Make an exact copy of all the material below, apart from the pictures.

— start Stored data —

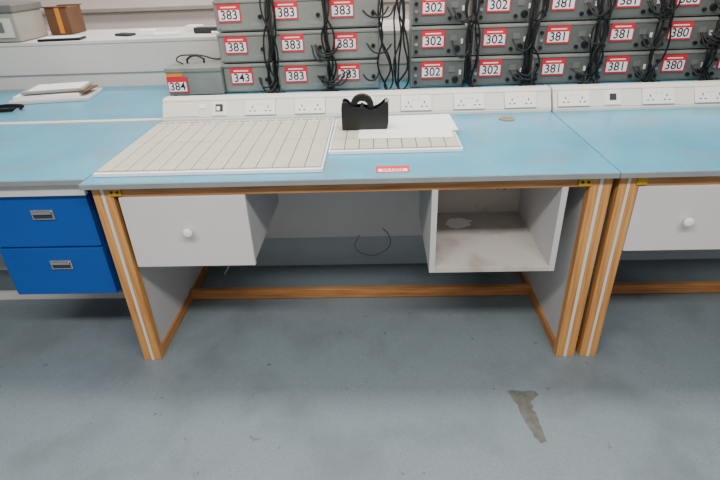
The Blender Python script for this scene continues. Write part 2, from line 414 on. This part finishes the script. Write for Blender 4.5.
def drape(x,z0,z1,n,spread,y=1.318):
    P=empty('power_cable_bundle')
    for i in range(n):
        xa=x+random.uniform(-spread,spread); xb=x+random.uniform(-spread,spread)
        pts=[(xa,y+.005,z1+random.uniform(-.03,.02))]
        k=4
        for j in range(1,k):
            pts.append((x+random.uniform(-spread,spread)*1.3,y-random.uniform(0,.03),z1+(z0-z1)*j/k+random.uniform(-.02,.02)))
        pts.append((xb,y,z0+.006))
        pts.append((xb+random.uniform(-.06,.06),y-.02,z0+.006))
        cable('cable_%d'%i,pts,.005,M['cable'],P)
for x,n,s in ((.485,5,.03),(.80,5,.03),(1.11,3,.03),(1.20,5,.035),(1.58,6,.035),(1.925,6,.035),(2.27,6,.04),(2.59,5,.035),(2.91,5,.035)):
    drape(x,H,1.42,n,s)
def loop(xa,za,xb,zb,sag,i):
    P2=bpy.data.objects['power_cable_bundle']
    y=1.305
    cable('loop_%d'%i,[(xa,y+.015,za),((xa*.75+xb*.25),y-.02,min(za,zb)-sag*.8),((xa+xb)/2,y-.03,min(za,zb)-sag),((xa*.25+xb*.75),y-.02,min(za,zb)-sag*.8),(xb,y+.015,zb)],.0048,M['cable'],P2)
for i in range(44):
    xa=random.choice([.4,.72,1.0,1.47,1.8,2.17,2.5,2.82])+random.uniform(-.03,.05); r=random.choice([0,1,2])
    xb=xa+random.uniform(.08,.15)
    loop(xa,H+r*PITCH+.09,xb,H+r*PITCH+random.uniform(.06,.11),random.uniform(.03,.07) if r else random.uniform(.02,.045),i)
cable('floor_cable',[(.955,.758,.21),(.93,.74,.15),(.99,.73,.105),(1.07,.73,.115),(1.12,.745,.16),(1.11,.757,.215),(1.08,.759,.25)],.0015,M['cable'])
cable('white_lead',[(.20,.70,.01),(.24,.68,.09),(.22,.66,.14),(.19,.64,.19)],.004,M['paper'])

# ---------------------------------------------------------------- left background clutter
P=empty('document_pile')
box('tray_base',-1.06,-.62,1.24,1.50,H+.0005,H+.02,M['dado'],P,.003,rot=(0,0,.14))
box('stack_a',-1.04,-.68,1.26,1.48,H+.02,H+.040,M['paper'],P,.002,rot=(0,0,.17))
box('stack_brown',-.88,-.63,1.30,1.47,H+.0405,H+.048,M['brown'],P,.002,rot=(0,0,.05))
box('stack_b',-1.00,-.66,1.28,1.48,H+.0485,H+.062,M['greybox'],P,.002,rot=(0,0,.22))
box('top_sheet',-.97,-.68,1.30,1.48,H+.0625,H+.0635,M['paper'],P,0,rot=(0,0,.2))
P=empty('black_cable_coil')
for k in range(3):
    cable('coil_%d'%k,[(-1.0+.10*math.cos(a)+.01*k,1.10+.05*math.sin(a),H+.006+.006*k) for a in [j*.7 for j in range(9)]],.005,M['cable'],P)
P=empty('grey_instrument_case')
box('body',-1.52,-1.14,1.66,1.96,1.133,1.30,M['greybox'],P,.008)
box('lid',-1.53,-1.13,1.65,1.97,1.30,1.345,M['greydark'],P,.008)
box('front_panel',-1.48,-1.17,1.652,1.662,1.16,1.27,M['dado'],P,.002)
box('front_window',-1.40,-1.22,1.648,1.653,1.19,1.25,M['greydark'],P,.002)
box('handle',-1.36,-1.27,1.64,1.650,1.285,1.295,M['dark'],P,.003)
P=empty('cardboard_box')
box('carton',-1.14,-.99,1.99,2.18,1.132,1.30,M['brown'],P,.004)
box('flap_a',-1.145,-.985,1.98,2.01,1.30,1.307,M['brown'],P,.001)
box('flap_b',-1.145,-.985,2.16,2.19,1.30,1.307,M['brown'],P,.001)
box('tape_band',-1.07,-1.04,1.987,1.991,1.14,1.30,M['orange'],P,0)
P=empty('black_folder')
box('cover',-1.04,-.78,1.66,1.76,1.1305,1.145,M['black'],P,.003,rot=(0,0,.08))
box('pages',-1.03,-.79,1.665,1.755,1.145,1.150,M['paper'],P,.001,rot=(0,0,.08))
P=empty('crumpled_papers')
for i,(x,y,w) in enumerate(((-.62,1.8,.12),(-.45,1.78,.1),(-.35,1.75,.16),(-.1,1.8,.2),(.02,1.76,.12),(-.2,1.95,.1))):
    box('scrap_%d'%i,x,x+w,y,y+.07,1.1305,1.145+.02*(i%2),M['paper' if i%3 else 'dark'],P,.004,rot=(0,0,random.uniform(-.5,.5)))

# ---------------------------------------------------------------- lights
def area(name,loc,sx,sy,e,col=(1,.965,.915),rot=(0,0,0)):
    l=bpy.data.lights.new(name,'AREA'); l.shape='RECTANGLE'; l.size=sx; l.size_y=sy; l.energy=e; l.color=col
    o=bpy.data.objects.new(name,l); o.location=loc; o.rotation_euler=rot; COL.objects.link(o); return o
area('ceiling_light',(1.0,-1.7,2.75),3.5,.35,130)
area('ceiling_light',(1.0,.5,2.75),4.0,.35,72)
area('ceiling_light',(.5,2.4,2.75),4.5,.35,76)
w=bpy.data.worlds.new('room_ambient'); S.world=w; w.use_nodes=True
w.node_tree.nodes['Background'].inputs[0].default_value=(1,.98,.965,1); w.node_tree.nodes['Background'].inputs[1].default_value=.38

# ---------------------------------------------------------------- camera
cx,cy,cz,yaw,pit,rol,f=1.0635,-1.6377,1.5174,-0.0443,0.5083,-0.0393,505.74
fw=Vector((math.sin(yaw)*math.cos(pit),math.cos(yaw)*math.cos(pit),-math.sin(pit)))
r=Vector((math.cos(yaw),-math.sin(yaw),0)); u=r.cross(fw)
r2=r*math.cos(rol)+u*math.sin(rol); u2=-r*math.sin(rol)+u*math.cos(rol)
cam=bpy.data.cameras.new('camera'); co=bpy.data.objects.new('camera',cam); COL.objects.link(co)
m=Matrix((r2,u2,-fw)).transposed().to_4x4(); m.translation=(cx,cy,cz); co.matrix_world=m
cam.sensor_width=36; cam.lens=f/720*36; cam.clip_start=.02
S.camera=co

— end Stored data —

Response for this exercise:
The Blender Python script for this scene continues. Write part 2, from line 414 on. This part finishes the script. Write for Blender 4.5.
def drape(x,z0,z1,n,spread,y=1.318):
    P=empty('power_cable_bundle')
    for i in range(n):
        xa=x+random.uniform(-spread,spread); xb=x+random.uniform(-spread,spread)
        pts=[(xa,y+.005,z1+random.uniform(-.03,.02))]
        k=4
        for j in range(1,k):
            pts.append((x+random.uniform(-spread,spread)*1.3,y-random.uniform(0,.03),z1+(z0-z1)*j/k+random.uniform(-.02,.02)))
        pts.append((xb,y,z0+.006))
        pts.append((xb+random.uniform(-.06,.06),y-.02,z0+.006))
        cable('cable_%d'%i,pts,.005,M['cable'],P)
for x,n,s in ((.485,5,.03),(.80,5,.03),(1.11,3,.03),(1.20,5,.035),(1.58,6,.035),(1.925,6,.035),(2.27,6,.04),(2.59,5,.035),(2.91,5,.035)):
    drape(x,H,1.42,n,s)
def loop(xa,za,xb,zb,sag,i):
    P2=bpy.data.objects['power_cable_bundle']
    y=1.305
    cable('loop_%d'%i,[(xa,y+.015,za),((xa*.75+xb*.25),y-.02,min(za,zb)-sag*.8),((xa+xb)/2,y-.03,min(za,zb)-sag),((xa*.25+xb*.75),y-.02,min(za,zb)-sag*.8),(xb,y+.015,zb)],.0048,M['cable'],P2)
for i in range(44):
    xa=random.choice([.4,.72,1.0,1.47,1.8,2.17,2.5,2.82])+random.uniform(-.03,.05); r=random.choice([0,1,2])
    xb=xa+random.uniform(.08,.15)
    loop(xa,H+r*PITCH+.09,xb,H+r*PITCH+random.uniform(.06,.11),random.uniform(.03,.07) if r else random.uniform(.02,.045),i)
cable('floor_cable',[(.955,.758,.21),(.93,.74,.15),(.99,.73,.105),(1.07,.73,.115),(1.12,.745,.16),(1.11,.757,.215),(1.08,.759,.25)],.0015,M['cable'])
cable('white_lead',[(.20,.70,.01),(.24,.68,.09),(.22,.66,.14),(.19,.64,.19)],.004,M['paper'])

# ---------------------------------------------------------------- left background clutter
P=empty('document_pile')
box('tray_base',-1.06,-.62,1.24,1.50,H+.0005,H+.02,M['dado'],P,.003,rot=(0,0,.14))
box('stack_a',-1.04,-.68,1.26,1.48,H+.02,H+.040,M['paper'],P,.002,rot=(0,0,.17))
box('stack_brown',-.88,-.63,1.30,1.47,H+.0405,H+.048,M['brown'],P,.002,rot=(0,0,.05))
box('stack_b',-1.00,-.66,1.28,1.48,H+.0485,H+.062,M['greybox'],P,.002,rot=(0,0,.22))
box('top_sheet',-.97,-.68,1.30,1.48,H+.0625,H+.0635,M['paper'],P,0,rot=(0,0,.2))
P=empty('black_cable_coil')
for k in range(3):
    cable('coil_%d'%k,[(-1.0+.10*math.cos(a)+.01*k,1.10+.05*math.sin(a),H+.006+.006*k) for a in [j*.7 for j in range(9)]],.005,M['cable'],P)
P=empty('grey_instrument_case')
box('body',-1.52,-1.14,1.66,1.96,1.133,1.30,M['greybox'],P,.008)
box('lid',-1.53,-1.13,1.65,1.97,1.30,1.345,M['greydark'],P,.008)
box('front_panel',-1.48,-1.17,1.652,1.662,1.16,1.27,M['dado'],P,.002)
box('front_window',-1.40,-1.22,1.648,1.653,1.19,1.25,M['greydark'],P,.002)
box('handle',-1.36,-1.27,1.64,1.650,1.285,1.295,M['dark'],P,.003)
P=empty('cardboard_box')
box('carton',-1.14,-.99,1.99,2.18,1.132,1.30,M['brown'],P,.004)
box('flap_a',-1.145,-.985,1.98,2.01,1.30,1.307,M['brown'],P,.001)
box('flap_b',-1.145,-.985,2.16,2.19,1.30,1.307,M['brown'],P,.001)
box('tape_band',-1.07,-1.04,1.987,1.991,1.14,1.30,M['orange'],P,0)
P=empty('black_folder')
box('cover',-1.04,-.78,1.66,1.76,1.1305,1.145,M['black'],P,.003,rot=(0,0,.08))
box('pages',-1.03,-.79,1.665,1.755,1.145,1.150,M['paper'],P,.001,rot=(0,0,.08))
P=empty('crumpled_papers')
for i,(x,y,w) in enumerate(((-.62,1.8,.12),(-.45,1.78,.1),(-.35,1.75,.16),(-.1,1.8,.2),(.02,1.76,.12),(-.2,1.95,.1))):
    box('scrap_%d'%i,x,x+w,y,y+.07,1.1305,1.145+.02*(i%2),M['paper' if i%3 else 'dark'],P,.004,rot=(0,0,random.uniform(-.5,.5)))

# ---------------------------------------------------------------- lights
def area(name,loc,sx,sy,e,col=(1,.965,.915),rot=(0,0,0)):
    l=bpy.data.lights.new(name,'AREA'); l.shape='RECTANGLE'; l.size=sx; l.size_y=sy; l.energy=e; l.color=col
    o=bpy.data.objects.new(name,l); o.location=loc; o.rotation_euler=rot; COL.objects.link(o); return o
area('ceiling_light',(1.0,-1.7,2.75),3.5,.35,130)
area('ceiling_light',(1.0,.5,2.75),4.0,.35,72)
area('ceiling_light',(.5,2.4,2.75),4.5,.35,76)
w=bpy.data.worlds.new('room_ambient'); S.world=w; w.use_nodes=True
w.node_tree.nodes['Background'].inputs[0].default_value=(1,.98,.965,1); w.node_tree.nodes['Background'].inputs[1].default_value=.38

# ---------------------------------------------------------------- camera
cx,cy,cz,yaw,pit,rol,f=1.0635,-1.6377,1.5174,-0.0443,0.5083,-0.0393,505.74
fw=Vector((math.sin(yaw)*math.cos(pit),math.cos(yaw)*math.cos(pit),-math.sin(pit)))
r=Vector((math.cos(yaw),-math.sin(yaw),0)); u=r.cross(fw)
r2=r*math.cos(rol)+u*math.sin(rol); u2=-r*math.sin(rol)+u*math.cos(rol)
cam=bpy.data.cameras.new('camera'); co=bpy.data.objects.new('camera',cam); COL.objects.link(co)
m=Matrix((r2,u2,-fw)).transposed().to_4x4(); m.translation=(cx,cy,cz); co.matrix_world=m
cam.sensor_width=36; cam.lens=f/720*36; cam.clip_start=.02
S.camera=co